**Goal of the exercise:** Repeat the material exactly, leaving nothing out.

**Supplied data:**
BEGIN

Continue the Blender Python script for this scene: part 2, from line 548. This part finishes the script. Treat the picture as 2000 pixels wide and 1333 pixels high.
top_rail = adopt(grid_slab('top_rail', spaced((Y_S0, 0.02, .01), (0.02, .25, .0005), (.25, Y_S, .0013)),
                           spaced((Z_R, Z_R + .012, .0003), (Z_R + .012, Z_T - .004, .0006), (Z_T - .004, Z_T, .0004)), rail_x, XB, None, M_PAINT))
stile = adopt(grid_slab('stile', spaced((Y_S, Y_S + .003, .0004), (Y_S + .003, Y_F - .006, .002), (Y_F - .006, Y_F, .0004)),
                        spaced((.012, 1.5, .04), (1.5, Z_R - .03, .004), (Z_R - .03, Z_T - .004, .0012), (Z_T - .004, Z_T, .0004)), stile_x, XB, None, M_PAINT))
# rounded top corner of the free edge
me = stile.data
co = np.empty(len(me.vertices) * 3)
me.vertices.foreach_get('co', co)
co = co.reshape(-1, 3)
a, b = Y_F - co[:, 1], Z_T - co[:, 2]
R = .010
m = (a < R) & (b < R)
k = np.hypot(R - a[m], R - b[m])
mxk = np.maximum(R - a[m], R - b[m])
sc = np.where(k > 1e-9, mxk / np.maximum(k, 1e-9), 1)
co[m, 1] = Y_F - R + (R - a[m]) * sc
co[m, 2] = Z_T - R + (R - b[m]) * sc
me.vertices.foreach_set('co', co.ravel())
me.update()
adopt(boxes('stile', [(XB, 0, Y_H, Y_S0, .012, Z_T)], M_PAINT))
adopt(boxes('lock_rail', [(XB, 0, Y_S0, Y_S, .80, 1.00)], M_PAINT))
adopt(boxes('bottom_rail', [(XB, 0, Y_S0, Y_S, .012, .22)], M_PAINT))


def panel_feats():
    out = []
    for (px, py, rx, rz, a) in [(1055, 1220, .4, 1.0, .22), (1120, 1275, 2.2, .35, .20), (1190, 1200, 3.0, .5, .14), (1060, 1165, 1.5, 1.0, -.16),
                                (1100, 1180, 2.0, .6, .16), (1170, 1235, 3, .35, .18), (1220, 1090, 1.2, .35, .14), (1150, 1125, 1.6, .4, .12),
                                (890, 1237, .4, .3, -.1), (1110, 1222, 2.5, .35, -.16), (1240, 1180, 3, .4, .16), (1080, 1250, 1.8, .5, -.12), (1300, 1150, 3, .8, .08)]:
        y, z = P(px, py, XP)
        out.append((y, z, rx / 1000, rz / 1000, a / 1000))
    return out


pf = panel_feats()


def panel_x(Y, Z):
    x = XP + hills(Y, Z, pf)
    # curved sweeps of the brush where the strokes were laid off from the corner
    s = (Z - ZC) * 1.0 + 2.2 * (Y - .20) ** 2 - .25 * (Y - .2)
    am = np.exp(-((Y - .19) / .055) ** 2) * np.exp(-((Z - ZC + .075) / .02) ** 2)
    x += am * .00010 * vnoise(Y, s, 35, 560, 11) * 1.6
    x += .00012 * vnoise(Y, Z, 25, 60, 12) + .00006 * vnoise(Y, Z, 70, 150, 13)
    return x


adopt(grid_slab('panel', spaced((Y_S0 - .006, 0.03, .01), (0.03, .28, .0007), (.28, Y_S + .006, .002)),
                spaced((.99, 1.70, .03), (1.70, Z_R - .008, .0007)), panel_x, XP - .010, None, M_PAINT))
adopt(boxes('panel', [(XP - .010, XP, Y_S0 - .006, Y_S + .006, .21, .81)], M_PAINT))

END

**In response:**
Continue the Blender Python script for this scene: part 2, from line 548. This part finishes the script. Treat the picture as 2000 pixels wide and 1333 pixels high.
top_rail = adopt(grid_slab('top_rail', spaced((Y_S0, 0.02, .01), (0.02, .25, .0005), (.25, Y_S, .0013)),
                           spaced((Z_R, Z_R + .012, .0003), (Z_R + .012, Z_T - .004, .0006), (Z_T - .004, Z_T, .0004)), rail_x, XB, None, M_PAINT))
stile = adopt(grid_slab('stile', spaced((Y_S, Y_S + .003, .0004), (Y_S + .003, Y_F - .006, .002), (Y_F - .006, Y_F, .0004)),
                        spaced((.012, 1.5, .04), (1.5, Z_R - .03, .004), (Z_R - .03, Z_T - .004, .0012), (Z_T - .004, Z_T, .0004)), stile_x, XB, None, M_PAINT))
# rounded top corner of the free edge
me = stile.data
co = np.empty(len(me.vertices) * 3)
me.vertices.foreach_get('co', co)
co = co.reshape(-1, 3)
a, b = Y_F - co[:, 1], Z_T - co[:, 2]
R = .010
m = (a < R) & (b < R)
k = np.hypot(R - a[m], R - b[m])
mxk = np.maximum(R - a[m], R - b[m])
sc = np.where(k > 1e-9, mxk / np.maximum(k, 1e-9), 1)
co[m, 1] = Y_F - R + (R - a[m]) * sc
co[m, 2] = Z_T - R + (R - b[m]) * sc
me.vertices.foreach_set('co', co.ravel())
me.update()
adopt(boxes('stile', [(XB, 0, Y_H, Y_S0, .012, Z_T)], M_PAINT))
adopt(boxes('lock_rail', [(XB, 0, Y_S0, Y_S, .80, 1.00)], M_PAINT))
adopt(boxes('bottom_rail', [(XB, 0, Y_S0, Y_S, .012, .22)], M_PAINT))


def panel_feats():
    out = []
    for (px, py, rx, rz, a) in [(1055, 1220, .4, 1.0, .22), (1120, 1275, 2.2, .35, .20), (1190, 1200, 3.0, .5, .14), (1060, 1165, 1.5, 1.0, -.16),
                                (1100, 1180, 2.0, .6, .16), (1170, 1235, 3, .35, .18), (1220, 1090, 1.2, .35, .14), (1150, 1125, 1.6, .4, .12),
                                (890, 1237, .4, .3, -.1), (1110, 1222, 2.5, .35, -.16), (1240, 1180, 3, .4, .16), (1080, 1250, 1.8, .5, -.12), (1300, 1150, 3, .8, .08)]:
        y, z = P(px, py, XP)
        out.append((y, z, rx / 1000, rz / 1000, a / 1000))
    return out


pf = panel_feats()


def panel_x(Y, Z):
    x = XP + hills(Y, Z, pf)
    # curved sweeps of the brush where the strokes were laid off from the corner
    s = (Z - ZC) * 1.0 + 2.2 * (Y - .20) ** 2 - .25 * (Y - .2)
    am = np.exp(-((Y - .19) / .055) ** 2) * np.exp(-((Z - ZC + .075) / .02) ** 2)
    x += am * .00010 * vnoise(Y, s, 35, 560, 11) * 1.6
    x += .00012 * vnoise(Y, Z, 25, 60, 12) + .00006 * vnoise(Y, Z, 70, 150, 13)
    return x


adopt(grid_slab('panel', spaced((Y_S0 - .006, 0.03, .01), (0.03, .28, .0007), (.28, Y_S + .006, .002)),
                spaced((.99, 1.70, .03), (1.70, Z_R - .008, .0007)), panel_x, XP - .010, None, M_PAINT))
adopt(boxes('panel', [(XP - .010, XP, Y_S0 - .006, Y_S + .006, .21, .81)], M_PAINT))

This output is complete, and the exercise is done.